A theme of underlying freedom or a new activity within the image also permeates this issue. Authors Rashna Richards, Noa Steimatsky, and Laura Hinton trace a subtext of a film or an idea through small details, examining minutiae to make a wider cultural case. Richards joyfully follows the incidental in 1930s films and argues that they make up a classification of their own; Steimatsky follows hidden realms in Hitchcock’s use of the facial close-up in The Wrong Man, arguing that the face contains, in its wholeness, an ineffable state which counters rigid social policies; by a deconstruction of gestures, Laura Hinton re-examines the circuitous course that a female viewer takes to express her desire for a male star by comparing an I Love Lucy episode to Hitchcock’s Notorious (US, 1946).

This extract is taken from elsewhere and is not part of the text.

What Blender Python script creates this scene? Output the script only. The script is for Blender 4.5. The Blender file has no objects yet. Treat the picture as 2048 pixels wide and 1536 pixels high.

There is also a theme of the close-up as an avenue into a loose, non-proscribed world as explored by Steimatsky and by the great Swedish-American avant-garde filmmaker, Gunvor Nelson, who is represented in another dossier. Though one is a theorist and one a practitioner, both use the close-up to open a zone of liberation and inarticulacy. Nelson’s work was recently given a retrospective at New York’s Museum of Modern Art (October, 2006), programmed by Danish expatriate Jytte Jensen. The audiences were thin because, unlike other filmmakers such as Stan Brakhage and Bruce Baillie, her work is not well known. But in my estimation, Nelson is the pinnacle of what could be called the late-20th-Century avant-garde triumvirate: that is Gunvor Nelson, Bruce Baillie and Stan Brakhage. Brakhage rightly considered her work to be “more true to the intrinsic possibilities of film than any but a few in the history of the medium.” Her films and videos, over some 40-plus years, tap into much experimentation: animation, stop frame, scratching or painting on film or objects, inventions with lenses, with sounds, with interiors, with framing and with nature. Chris Holmlund, John Sundholm and Astrid Söderbergh Widding examine her work and try to expand the context of her art and her place in cinema history.